Workers are still painting walls and putting finishing touches on a soaring, three-story-high atrium, but the Jewish Federation of Greater Washington has moved into the building it purchased last year on Executive Boulevard in Rockville.
The low-slung glass and brown-pebbled concrete building will accommodate the Federation’s 73-person staff and include a 200-seat conference center for agency and community meetings.
The building was purchased for $15.75 million through gifts from five donor families, Federation CEO Steve Rakitt said. The building’s large meeting space, a crucial new asset for a local Jewish community that had lacked a rally point, will be called The Jewish Federation’s Abraham S. and Minnie Kay Conference Center.
Federation is also renting out space in the new building, located at 6101 Executive Blvd. Among the dozen tenants joining Federation there: Jewish Women’s Renaissance Project; Jewish Community Relations Council; DC Aliyah; Tikkun Olam Women’s Foundation; Habonim Dror Camp Moshava; and Cafe Sunflower, the retail outlet for the Sunflower Bakery in Gaithersburg, which provides training for people with developmental or other cognitive disabilities.
The café, which is scheduled to open in January, will serve as a training ground for clients to learn how to wait tables and operate a cash register, Rakitt said.
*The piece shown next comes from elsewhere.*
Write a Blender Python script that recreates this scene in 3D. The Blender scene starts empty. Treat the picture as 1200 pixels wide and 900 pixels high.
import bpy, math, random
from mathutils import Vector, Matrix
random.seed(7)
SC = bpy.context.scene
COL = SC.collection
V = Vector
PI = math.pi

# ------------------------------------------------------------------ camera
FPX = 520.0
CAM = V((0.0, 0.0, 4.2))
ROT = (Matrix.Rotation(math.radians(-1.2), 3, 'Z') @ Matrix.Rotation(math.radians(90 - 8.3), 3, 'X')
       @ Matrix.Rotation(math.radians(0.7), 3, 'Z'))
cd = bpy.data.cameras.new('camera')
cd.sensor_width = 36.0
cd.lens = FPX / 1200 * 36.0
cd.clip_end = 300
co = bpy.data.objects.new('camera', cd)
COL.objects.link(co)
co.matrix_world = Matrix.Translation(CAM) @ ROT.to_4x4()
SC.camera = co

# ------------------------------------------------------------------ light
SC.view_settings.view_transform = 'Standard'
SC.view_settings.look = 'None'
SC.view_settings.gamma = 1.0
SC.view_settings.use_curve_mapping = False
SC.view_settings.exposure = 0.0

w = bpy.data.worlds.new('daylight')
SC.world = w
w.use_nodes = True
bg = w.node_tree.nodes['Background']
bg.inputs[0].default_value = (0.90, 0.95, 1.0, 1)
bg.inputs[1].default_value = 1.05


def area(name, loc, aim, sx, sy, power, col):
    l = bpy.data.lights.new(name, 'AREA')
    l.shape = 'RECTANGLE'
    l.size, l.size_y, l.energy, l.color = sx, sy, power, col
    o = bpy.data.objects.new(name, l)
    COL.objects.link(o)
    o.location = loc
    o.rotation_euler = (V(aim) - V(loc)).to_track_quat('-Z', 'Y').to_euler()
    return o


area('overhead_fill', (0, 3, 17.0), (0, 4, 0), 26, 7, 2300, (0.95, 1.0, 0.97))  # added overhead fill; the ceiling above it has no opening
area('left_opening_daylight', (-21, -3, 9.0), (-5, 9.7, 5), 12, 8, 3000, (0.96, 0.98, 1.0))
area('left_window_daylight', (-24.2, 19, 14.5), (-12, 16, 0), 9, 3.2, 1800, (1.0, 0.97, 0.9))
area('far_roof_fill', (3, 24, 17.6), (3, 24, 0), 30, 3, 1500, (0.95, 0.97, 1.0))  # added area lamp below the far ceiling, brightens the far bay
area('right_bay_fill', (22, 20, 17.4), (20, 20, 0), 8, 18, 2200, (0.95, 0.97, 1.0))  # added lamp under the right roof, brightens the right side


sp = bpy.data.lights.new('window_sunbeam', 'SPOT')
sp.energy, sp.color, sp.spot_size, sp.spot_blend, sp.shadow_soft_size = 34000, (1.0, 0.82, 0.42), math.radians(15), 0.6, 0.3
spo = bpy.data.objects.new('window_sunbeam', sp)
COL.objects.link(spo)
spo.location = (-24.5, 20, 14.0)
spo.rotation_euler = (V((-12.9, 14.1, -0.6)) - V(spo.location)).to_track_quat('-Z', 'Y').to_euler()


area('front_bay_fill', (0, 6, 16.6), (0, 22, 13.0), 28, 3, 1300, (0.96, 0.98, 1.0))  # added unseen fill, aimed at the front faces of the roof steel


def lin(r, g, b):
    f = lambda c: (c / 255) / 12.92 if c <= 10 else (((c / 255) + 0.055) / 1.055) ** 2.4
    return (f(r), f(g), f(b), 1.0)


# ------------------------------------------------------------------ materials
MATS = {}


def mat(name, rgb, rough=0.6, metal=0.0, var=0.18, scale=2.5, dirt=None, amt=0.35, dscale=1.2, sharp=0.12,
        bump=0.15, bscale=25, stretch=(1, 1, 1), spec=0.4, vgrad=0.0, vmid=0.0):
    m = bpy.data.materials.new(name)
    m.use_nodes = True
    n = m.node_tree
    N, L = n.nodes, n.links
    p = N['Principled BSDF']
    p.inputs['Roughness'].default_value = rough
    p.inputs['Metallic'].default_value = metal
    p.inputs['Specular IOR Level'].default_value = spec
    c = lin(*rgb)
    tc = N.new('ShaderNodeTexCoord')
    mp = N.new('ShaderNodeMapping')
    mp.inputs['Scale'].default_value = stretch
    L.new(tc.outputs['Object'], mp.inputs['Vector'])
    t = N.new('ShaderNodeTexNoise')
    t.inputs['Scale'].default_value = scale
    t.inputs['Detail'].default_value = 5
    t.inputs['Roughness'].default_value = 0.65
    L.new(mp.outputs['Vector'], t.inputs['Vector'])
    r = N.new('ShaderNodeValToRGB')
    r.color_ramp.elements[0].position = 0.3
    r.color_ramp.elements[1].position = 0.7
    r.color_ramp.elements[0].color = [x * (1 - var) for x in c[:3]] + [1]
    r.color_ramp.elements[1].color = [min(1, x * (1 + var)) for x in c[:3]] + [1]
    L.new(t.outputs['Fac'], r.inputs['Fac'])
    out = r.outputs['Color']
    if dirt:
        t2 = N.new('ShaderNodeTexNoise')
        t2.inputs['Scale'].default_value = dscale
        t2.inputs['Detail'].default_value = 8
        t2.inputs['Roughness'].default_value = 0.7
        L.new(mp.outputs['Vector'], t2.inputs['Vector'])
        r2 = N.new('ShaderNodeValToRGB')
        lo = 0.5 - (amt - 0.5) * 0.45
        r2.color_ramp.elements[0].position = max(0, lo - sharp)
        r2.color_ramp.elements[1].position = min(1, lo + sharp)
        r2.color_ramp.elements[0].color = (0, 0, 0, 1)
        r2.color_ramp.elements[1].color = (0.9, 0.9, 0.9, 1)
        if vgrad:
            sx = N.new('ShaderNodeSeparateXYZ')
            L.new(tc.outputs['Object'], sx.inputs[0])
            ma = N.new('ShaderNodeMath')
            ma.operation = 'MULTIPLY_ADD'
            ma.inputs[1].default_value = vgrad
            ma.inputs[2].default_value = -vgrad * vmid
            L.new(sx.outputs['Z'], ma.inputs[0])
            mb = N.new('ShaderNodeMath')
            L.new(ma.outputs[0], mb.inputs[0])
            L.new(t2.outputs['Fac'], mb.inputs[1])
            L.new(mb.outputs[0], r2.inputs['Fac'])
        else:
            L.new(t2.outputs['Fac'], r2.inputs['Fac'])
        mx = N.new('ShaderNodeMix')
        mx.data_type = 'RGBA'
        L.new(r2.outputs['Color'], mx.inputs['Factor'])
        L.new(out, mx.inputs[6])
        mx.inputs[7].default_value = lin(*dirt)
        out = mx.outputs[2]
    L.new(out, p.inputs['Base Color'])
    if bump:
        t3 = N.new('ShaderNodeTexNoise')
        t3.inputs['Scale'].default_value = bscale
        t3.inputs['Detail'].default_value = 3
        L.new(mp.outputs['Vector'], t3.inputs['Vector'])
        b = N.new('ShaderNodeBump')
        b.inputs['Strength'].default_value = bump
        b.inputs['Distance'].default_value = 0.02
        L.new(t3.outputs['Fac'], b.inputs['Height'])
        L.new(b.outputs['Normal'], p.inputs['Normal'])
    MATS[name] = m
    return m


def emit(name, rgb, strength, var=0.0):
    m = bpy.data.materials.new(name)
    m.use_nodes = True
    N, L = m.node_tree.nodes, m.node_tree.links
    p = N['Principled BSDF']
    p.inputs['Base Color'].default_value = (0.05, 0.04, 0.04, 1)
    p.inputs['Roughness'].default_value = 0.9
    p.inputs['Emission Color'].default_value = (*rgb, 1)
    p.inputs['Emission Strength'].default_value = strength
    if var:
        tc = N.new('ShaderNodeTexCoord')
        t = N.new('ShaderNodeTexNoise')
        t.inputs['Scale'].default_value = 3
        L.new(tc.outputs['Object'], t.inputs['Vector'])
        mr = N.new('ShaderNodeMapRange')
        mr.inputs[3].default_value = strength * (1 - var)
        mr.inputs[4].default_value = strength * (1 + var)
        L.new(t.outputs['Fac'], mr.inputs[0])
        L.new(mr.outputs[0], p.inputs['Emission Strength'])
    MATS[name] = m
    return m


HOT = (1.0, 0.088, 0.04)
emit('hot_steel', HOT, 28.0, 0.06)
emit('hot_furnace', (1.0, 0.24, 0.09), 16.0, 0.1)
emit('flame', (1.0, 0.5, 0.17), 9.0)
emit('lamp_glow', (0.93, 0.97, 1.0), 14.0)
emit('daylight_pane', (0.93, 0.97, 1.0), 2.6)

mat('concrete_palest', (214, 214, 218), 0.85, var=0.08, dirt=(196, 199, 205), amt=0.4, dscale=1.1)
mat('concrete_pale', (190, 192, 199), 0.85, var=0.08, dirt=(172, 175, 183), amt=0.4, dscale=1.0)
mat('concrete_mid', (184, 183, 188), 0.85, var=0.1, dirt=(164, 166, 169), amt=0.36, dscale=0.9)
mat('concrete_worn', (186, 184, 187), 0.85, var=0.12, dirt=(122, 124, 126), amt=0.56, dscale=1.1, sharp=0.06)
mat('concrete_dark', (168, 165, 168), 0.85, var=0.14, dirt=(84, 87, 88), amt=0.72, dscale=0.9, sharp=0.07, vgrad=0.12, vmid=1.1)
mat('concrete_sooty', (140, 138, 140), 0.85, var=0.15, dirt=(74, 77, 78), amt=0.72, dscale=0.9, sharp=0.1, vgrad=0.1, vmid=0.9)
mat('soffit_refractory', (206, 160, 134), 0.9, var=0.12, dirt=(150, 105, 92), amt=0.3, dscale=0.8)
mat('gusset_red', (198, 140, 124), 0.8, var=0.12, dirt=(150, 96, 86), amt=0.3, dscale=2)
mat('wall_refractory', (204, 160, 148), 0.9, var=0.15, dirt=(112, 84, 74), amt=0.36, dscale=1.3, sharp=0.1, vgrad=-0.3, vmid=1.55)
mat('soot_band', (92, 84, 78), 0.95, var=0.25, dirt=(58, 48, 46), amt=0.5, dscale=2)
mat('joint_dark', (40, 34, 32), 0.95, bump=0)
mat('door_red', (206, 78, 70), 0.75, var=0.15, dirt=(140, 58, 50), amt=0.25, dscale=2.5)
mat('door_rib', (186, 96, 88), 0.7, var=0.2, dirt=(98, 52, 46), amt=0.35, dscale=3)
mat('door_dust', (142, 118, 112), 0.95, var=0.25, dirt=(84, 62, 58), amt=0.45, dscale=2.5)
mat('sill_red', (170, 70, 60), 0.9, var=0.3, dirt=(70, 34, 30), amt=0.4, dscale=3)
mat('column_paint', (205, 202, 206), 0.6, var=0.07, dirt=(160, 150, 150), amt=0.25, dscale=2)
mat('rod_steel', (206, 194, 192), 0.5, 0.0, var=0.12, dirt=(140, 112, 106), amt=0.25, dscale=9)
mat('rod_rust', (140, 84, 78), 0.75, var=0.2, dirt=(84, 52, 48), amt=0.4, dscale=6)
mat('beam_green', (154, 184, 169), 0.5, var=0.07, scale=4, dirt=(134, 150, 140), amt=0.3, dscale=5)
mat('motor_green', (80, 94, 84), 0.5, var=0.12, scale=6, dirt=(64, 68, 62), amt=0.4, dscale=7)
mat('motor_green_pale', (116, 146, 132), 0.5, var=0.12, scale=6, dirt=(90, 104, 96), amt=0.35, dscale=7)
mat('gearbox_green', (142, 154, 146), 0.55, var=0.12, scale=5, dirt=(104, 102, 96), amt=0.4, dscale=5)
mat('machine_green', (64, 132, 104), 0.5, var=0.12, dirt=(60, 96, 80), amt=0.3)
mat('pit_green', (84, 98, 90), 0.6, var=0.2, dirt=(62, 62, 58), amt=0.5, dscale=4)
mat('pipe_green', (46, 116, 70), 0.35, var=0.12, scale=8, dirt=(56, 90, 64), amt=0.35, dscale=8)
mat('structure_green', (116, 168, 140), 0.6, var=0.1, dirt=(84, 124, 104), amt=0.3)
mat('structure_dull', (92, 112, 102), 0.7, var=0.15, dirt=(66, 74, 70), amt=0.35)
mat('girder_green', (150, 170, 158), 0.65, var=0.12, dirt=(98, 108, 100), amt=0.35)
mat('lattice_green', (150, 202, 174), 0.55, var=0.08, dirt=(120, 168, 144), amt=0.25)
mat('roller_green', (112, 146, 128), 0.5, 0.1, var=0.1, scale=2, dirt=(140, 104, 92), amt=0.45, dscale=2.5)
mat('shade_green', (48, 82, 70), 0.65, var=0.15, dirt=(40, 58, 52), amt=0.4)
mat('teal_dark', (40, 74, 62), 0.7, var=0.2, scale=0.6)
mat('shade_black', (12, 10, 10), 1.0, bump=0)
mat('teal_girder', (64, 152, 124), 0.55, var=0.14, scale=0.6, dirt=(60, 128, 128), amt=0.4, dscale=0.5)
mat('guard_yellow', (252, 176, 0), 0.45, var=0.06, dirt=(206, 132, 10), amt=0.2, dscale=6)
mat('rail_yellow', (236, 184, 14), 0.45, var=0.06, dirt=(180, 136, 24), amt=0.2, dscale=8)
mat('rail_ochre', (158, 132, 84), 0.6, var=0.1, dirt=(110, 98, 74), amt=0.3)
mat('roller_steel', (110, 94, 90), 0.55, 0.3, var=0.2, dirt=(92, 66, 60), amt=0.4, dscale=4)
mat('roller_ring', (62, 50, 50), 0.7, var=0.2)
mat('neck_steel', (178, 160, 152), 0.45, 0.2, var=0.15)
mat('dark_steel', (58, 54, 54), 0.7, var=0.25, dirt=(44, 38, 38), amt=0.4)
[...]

It will also be a gathering place for employees in the building and elsewhere to stop in for a cup of coffee and a Danish.
Rakitt said the new building, with its café, conference center and staff break room on the third floor, is conceived as a place where “important community conversations can take place. The largest space in our old building could hold 40 people.”
Like Google Tel Aviv
There wasn’t enough space at the old building for the Federation board to hold meetings, said Federation President Liza Levy. Instead, the board met at synagogues and JCCs.
The new building’s open floor plan “lends itself to working together on ideas,” she said. “When I walk in, there are people scribbling ideas on white boards. A lot of thought went into what it would look like as a modern work space. A few weeks ago I visited Google’s Tel Aviv office. I thought, ‘This is like the Federation office.’ ”
The difference between the Jewish Community Relations Council of Greater Washington’s old office on Montrose Road and its new one on Executive Boulevard is like night and day, said Ron Halber, the JCRC’s executive director.
“We love our new digs. It exudes professionalism and class. Our old digs looked like a bomb shelter. We didn’t even want to take people there.”
Halber said one staffer’s initial reaction was, “ ‘Ooh, I have to dress nicer now.’ The morale enhancement is going to bring tremendous dividends to the Jewish community.”
The third-floor offices of Habonim Dror Camp Moshava is bright with lots of windows and a ceiling-to-floor glass wall, said Executive Director Jen Silber. There’s a kitchenette down the hall and one more thing their offices in the old Federation building lacked: doors for privacy.
“Sometimes we have confidential conversations with parents,” she said. “It’s nice to be able to close the door.”
65 sites considered
Discussions over what to do with the building at 6101 Montrose Rd. that the Federation moved into in 1988 had been going on for several years. Federation leaders discussed “how could the old building be renovated or, if not, what could we do to find a new location?” Rakitt said.
After one potential donor promised to help move the project along “in a significant manner,” the Federation began searching for a building to purchase.
The agency considered 65 sites in metro Washington, said Joshua Bernstein, who chaired the real estate search committee. Criteria included accessibility and affordability.
“We looked at properties in D.C. that were Metro accessible but prohibitively expensive,” he said. “Other sites were affordable but not accessible.”
Bernstein said that it was a coincidence that they ultimately chose a property only a five-minute drive from Federation’s former Montrose Road location.
“Our goal was not to be less than a mile from the old building. It was to be in the best place possible.”
Federation closed on the property in March 2013 and began renovations.
The question must be asked, of course, with the economy still in recovery, is Jewish money best spent on brick and mortar?
Rakitt was quick to respond: “The donors are all significant donors to Federation and other Jewish agencies. This gift did not impact their regular giving. We believe this is a functional, attractive space, by no means flashy. We don’t think we’ve compromised on our ability to take care of our community’s needs. Just the opposite.”
The old Federation building was purchased by the Charles E. Smith Life Communities for $2 million.
Bernstein said the new building is large enough for the Federation to grow in. “Twenty years from now, I hope the space will be a hub of entrepreneurial thought for the Jewish community,” he said. “That it will be an incubator of ideas that may turn into organizations or programs that need a physical space.”